Os Charruas e os Minuanos, que antigamente viviam nos campos do Sul do Estado, no Uruguai e parte da Argentina, foram praticamente exterminados em 1838 quando sua presença no Uruguai se tornou inoportuna. Seu sangue está muito presente na população do país vizinho.

IHU On-Line - A religião católica é constituída pela Trindade. A crença dos indígenas é diferente. Como o senhor avalia a teologia indígena?
Pedro Ignácio Schmitz -
Cada grupo indígena tem seus mitos, nos quais são apresentadas as divindades, sua origem, atuação e a relação com os humanos; os mitos também sinalizam o comportamento de seus seguidores. Os Mbyá, que atualmente migram no Estado, são extraordinariamente religiosos, tendo um templo em cada aldeia, no qual rezam muitas horas, todas as noites, com a participação de todos os membros do povoado.
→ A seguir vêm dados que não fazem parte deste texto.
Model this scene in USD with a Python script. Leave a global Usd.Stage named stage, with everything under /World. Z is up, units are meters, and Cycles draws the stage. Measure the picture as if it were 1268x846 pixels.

Nos antigos poemas, transmitidos por tradição oral, apresentam sua crença, que é parecida com a do cristianismo, mas nada tem a ver ele diretamente. “No começo, era a Palavra. Foi a Palavra que deu origem a tudo o que existe. Quando uma criança nasce é uma Palavra que assenta.” Como todo indivíduo, inclusive a criança pequena, é uma centelha divina, a liberdade é a característica da educação e da vida desses Mbyá.

IHU On-Line - Como o senhor percebe a trajetória do Instituto Anchietano de Pesquisas? Qual o espaço que o Instituto oferece atualmente, para os estudos arqueológicos?
Pedro Ignácio Schmitz -
O Instituto Anchietano de Pesquisas foi criado em 1956 como um centro de pesquisa de jesuítas. No começo, ele abrangia muitos setores de conhecimento, que foram sendo reduzidos com o decréscimo do número de jesuítas. Hoje, ele se dedica à pesquisa botânica, aos estudos arqueológicos e à divulgação científica e cultural. A equipe de arqueologia é sólida e ativa, publicando sistematicamente seus resultados, iniciando alunos de graduação na pesquisa e orientando dissertações de mestrado e teses de doutorado. Desde 1965, a equipe vem executando grandes programas: primeiro, ela desbravou o Rio Grande do Sul, depois, os cerrados do Brasil Central e o Pantanal do Mato Grosso do Sul. A partir de 1984, na continuação da obra do Padre João Alfredo Rohr , S.J., ela se dedica ao litoral meridional e, nos últimos anos, retomou as pesquisas no planalto do Rio Grande do Sul e de Santa Catarina. A pesquisa em áreas geográficas diferentes, com populações indígenas de origem e história variadas, lhe permite uma visão ampla dos fenômenos culturais das populações indígenas do Brasil.